Dar vida a un museo es ante todo la concreción de una vocación por compartir. Compartir lo que nos apasiona y consideramos bueno.

Es la respuesta a un deseo de unir a las personas. Generando un espacio singular donde coordendas de tiempo y lugar concurren, de modo que en ese sencillo espacio, nos unimos a quienes nos han precedido y a quienes nos sucederán.

Es un acto de reconocimiento para con una comunidad que fue generadora, testigo y partícipe del nacimento y de los primeros pasos de una historia que merece ser contada. Comunidad que hace posible esta pequeña gesta, y la cobija con amor maternal.

Conlleva también una dimensión de homenaje para las personas que han sido los protagonistas principales de los hechos históricos que allí se evocan. Homenaje ciertamente merecido e inevitable por sus mismos méritos. Que, con justicia, podría ser un fin en si mismo. Pero que no lo es en la intención de quienes participamos de uno u otro modo en la concreción de este proyecto. Sino que, junto y a la par de esa dimensión laudatoria, anhelamos con no menos entusiasmo que el homenaje a las personas y sus obras constituya un poderoso estímulo en el ánimo de cada persona que se acerque al museo, que le impulse a soñar y a desarrollarse, dando para su tiempo y para la posteridad, lo mejor de sí.

Crear un museo es dar vida a una obra colectiva, que está llamada a perdurar en el tiempo más allá de la medida de la vida de un hombre. Es dar el primer paso de un camino que uno sabe no recorrerá hasta el final, pues es más largo que el tiempo del que intuye, dispondrá. Y esto, lejos de desalentarnos, nos hace conscientes de que allí radica la razón de nuestra esperanza: hemos constatado ya que la obra que fuera resultado del impulso de una sola persona sería, casi necesariamente, raquítica. Por el contrario, hecha causa común por una comunidad entera, es posible que alcance, en su hora, la plenitud que le es propia. Tal vez incluso distinta y superior a nuestra actual expectativa.

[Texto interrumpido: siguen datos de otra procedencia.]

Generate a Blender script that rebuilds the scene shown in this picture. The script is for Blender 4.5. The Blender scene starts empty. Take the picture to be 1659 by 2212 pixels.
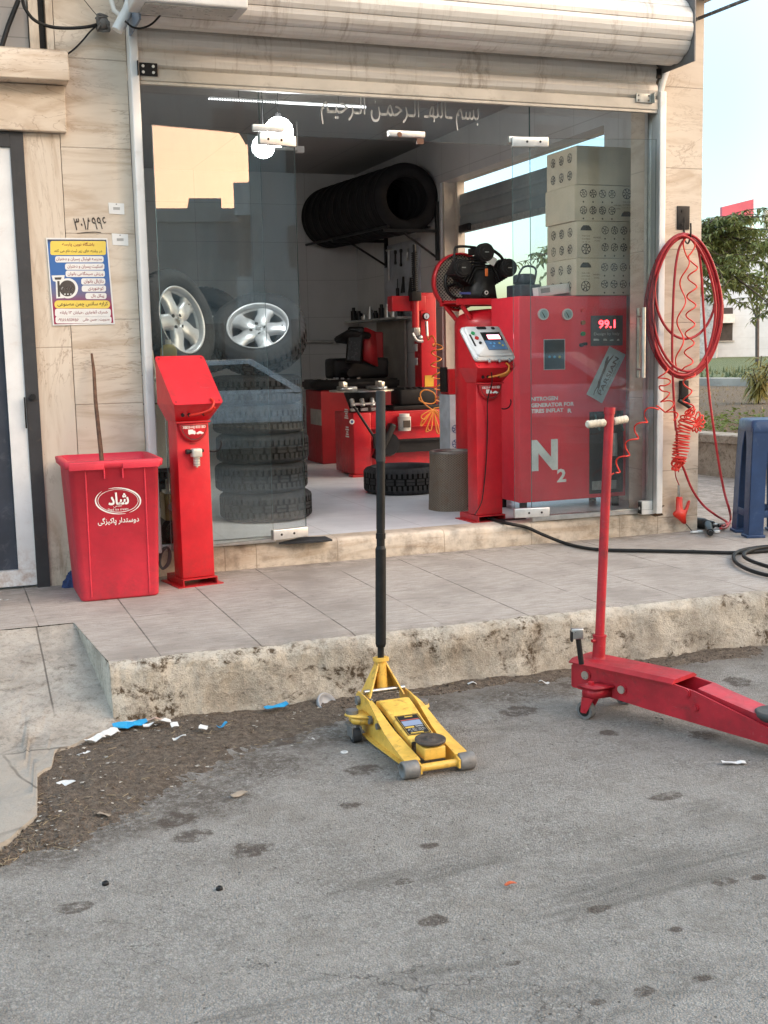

Es también este momento uno de agradecimiento. En primer lugar a esos Bucci que han pasado. Y a los que hoy llevan por derecho propio, el testimonio de su pasión y lo comparten. A la comunidad de Zenón Pereyra que recibe a sus hijos con satisfacción y generosidad. A las personas que comparten ese amor por las máquinas, los pilotos, su tiempo y su historia. En especial desde esta región tan rica en su pasado, en su presente, y en su futuro.